### The input

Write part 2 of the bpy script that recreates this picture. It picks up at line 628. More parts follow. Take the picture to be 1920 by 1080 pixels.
--
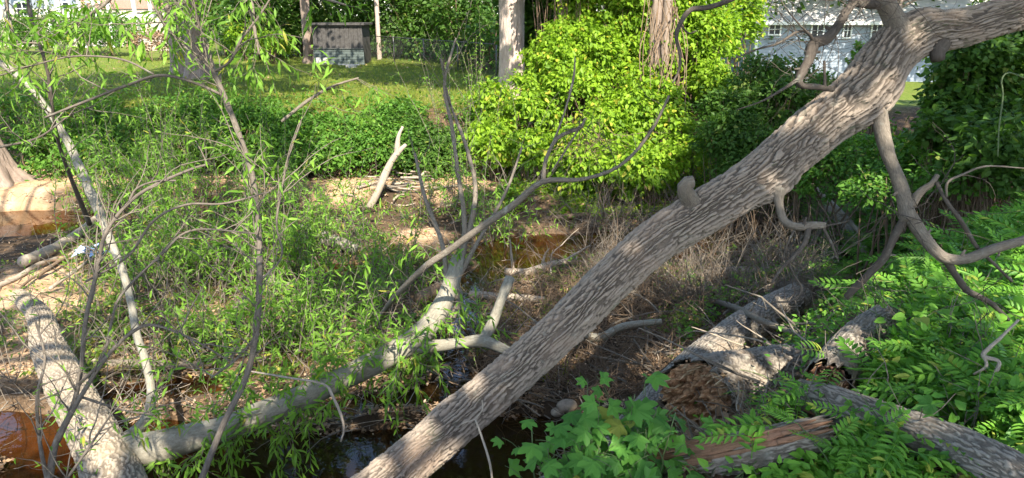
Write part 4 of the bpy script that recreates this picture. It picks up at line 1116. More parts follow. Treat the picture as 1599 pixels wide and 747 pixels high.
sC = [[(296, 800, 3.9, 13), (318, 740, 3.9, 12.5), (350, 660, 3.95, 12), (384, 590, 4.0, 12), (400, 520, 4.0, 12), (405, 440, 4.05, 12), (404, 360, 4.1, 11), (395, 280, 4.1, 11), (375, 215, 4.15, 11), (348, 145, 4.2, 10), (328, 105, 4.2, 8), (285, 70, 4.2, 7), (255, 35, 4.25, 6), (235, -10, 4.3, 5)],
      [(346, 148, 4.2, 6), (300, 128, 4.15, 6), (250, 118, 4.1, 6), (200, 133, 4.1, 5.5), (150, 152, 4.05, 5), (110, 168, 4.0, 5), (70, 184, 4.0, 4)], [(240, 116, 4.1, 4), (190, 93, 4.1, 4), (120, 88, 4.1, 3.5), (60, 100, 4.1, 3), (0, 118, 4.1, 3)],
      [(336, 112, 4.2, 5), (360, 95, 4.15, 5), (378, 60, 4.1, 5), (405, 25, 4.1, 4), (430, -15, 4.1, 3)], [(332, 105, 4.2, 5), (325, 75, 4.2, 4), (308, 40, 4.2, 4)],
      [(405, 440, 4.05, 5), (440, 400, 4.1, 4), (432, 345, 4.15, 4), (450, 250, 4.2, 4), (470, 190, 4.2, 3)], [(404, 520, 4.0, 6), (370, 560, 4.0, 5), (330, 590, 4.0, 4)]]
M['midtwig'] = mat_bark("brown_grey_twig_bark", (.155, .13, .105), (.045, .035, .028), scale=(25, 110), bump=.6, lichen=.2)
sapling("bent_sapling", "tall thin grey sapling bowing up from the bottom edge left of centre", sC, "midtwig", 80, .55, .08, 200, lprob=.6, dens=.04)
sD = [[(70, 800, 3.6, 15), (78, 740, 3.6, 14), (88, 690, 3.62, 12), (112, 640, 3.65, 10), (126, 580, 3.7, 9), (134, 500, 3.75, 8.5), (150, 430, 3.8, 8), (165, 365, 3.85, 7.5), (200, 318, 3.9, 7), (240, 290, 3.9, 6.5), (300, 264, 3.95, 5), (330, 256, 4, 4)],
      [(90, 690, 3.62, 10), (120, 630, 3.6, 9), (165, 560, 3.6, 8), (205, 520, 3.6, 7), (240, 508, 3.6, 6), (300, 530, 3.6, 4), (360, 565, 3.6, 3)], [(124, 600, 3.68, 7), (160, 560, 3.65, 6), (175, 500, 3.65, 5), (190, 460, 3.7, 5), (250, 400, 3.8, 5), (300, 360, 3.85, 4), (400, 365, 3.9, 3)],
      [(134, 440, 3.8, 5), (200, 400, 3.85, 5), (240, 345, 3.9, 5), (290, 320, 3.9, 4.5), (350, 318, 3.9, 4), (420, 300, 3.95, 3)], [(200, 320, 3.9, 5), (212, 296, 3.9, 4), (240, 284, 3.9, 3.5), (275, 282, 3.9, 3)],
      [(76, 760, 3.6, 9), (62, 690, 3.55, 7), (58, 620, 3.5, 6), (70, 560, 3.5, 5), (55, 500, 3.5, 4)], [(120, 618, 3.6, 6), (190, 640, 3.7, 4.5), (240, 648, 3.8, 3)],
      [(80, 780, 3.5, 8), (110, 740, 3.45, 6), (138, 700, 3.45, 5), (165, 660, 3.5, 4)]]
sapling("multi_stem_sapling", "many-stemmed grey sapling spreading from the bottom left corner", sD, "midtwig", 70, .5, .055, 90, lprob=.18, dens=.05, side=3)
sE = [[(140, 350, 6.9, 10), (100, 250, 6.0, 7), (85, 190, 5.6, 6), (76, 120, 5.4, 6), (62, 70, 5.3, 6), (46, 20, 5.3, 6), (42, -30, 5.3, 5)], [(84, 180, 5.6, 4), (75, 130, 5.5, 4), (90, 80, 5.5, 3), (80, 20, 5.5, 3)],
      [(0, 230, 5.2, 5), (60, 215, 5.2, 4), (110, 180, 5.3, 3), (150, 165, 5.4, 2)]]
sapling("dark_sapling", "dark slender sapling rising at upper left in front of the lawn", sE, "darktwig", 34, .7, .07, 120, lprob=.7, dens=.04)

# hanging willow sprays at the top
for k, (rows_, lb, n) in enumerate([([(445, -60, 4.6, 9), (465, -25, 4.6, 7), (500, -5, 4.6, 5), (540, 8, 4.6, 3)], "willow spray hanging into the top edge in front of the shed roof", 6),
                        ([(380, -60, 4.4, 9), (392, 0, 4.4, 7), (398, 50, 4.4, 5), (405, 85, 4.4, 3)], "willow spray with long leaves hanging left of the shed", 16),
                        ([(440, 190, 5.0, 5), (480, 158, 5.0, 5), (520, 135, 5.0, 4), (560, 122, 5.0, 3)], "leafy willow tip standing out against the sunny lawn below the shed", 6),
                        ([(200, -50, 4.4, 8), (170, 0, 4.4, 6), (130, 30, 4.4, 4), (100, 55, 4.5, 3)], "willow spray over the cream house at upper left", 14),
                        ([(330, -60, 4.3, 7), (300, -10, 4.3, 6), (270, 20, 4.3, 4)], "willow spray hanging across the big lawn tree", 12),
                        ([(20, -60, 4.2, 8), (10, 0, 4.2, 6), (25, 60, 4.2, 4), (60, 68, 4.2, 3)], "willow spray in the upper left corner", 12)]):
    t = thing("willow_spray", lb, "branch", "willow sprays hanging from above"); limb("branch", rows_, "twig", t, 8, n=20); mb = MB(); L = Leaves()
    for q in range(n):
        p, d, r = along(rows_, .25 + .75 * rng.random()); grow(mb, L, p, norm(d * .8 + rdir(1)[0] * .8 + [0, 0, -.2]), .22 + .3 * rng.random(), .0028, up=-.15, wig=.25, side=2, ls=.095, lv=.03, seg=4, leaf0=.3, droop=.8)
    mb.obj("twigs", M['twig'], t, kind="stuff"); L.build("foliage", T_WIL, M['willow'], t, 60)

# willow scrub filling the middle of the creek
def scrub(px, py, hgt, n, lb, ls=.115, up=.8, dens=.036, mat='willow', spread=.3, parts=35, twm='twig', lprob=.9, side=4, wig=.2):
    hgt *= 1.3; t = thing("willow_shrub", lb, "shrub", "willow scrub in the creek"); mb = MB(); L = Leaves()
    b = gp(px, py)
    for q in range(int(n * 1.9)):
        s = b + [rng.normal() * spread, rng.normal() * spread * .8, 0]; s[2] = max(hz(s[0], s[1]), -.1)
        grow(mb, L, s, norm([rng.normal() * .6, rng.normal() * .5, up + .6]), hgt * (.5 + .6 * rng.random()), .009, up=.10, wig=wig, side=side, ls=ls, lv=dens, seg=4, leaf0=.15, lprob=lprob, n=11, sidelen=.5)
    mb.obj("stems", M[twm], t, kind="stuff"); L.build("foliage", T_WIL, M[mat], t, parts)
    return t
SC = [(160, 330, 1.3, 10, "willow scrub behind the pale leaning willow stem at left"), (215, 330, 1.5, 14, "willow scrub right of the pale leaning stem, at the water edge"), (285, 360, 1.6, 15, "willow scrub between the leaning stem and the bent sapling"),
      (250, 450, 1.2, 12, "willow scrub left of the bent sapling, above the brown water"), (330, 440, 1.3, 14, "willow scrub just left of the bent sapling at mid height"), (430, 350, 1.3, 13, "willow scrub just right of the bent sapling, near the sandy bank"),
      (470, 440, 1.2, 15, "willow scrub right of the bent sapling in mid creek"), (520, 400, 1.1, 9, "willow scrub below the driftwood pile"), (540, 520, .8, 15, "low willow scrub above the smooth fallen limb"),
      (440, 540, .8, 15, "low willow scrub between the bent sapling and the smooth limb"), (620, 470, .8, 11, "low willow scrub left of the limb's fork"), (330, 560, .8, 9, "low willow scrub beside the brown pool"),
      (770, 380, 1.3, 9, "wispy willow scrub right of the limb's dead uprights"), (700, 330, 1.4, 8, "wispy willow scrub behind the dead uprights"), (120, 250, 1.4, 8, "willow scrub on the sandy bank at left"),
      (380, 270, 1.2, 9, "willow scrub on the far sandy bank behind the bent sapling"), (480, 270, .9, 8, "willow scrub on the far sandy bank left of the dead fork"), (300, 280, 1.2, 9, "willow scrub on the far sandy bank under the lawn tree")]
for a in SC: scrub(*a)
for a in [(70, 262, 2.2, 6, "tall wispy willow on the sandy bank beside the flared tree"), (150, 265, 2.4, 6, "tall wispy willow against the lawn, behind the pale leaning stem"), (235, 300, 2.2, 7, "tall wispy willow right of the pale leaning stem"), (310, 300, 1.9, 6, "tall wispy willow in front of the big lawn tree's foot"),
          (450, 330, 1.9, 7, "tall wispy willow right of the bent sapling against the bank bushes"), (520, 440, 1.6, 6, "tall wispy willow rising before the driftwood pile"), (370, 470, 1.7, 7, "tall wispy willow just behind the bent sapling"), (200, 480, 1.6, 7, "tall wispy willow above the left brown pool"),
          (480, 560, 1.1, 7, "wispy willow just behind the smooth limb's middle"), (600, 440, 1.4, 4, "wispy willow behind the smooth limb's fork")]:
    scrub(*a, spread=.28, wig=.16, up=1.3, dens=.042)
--
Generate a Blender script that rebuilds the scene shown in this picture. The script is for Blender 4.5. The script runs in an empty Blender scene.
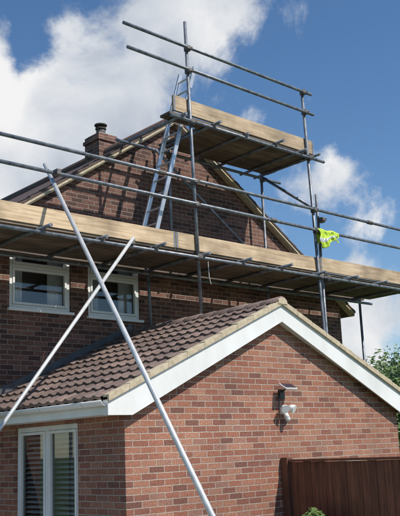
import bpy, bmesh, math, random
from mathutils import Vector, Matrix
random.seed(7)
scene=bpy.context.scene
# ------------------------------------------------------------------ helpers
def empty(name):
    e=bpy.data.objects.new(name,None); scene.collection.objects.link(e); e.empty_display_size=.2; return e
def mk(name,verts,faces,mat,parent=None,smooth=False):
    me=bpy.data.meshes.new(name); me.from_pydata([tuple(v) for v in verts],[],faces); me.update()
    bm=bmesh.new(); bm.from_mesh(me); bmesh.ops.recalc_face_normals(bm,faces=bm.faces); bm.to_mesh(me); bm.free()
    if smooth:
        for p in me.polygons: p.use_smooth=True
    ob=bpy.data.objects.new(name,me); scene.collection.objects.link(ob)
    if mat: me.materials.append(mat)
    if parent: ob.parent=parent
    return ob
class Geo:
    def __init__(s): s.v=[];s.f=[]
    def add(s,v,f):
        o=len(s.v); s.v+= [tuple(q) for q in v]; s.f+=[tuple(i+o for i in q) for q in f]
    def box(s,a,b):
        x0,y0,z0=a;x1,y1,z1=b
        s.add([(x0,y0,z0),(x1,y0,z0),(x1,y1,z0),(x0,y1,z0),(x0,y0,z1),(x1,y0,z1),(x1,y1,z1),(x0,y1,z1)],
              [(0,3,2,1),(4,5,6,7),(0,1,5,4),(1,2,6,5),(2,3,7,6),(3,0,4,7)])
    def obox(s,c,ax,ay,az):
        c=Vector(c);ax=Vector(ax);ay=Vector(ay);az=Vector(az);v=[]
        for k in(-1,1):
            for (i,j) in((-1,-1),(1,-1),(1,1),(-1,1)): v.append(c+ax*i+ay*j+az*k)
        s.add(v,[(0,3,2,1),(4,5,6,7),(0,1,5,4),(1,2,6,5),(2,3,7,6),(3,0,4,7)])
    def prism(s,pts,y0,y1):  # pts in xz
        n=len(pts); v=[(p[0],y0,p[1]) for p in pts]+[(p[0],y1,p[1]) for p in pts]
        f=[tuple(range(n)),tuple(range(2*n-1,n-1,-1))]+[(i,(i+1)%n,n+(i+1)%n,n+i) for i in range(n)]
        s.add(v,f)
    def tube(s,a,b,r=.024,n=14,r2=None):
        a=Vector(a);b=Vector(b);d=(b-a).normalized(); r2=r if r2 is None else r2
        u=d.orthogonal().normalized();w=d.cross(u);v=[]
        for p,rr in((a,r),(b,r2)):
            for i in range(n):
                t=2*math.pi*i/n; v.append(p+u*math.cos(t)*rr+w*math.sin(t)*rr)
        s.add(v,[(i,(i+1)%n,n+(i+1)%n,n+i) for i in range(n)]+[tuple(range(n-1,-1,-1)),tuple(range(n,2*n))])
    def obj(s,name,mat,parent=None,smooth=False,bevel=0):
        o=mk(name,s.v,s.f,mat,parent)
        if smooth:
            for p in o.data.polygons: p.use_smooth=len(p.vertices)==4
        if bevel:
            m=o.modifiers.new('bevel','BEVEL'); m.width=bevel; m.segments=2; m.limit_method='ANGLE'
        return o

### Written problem
Filter out all lines lacking the word "follow" and copy the rest.

### Written response
Write part 2 of the bpy script that recreates this picture. It picks up at line 628. More parts follow. Take the picture to be 1920 by 1080 pixels.
Write part 4 of the bpy script that recreates this picture. It picks up at line 1116. More parts follow. Treat the picture as 1599 pixels wide and 747 pixels high.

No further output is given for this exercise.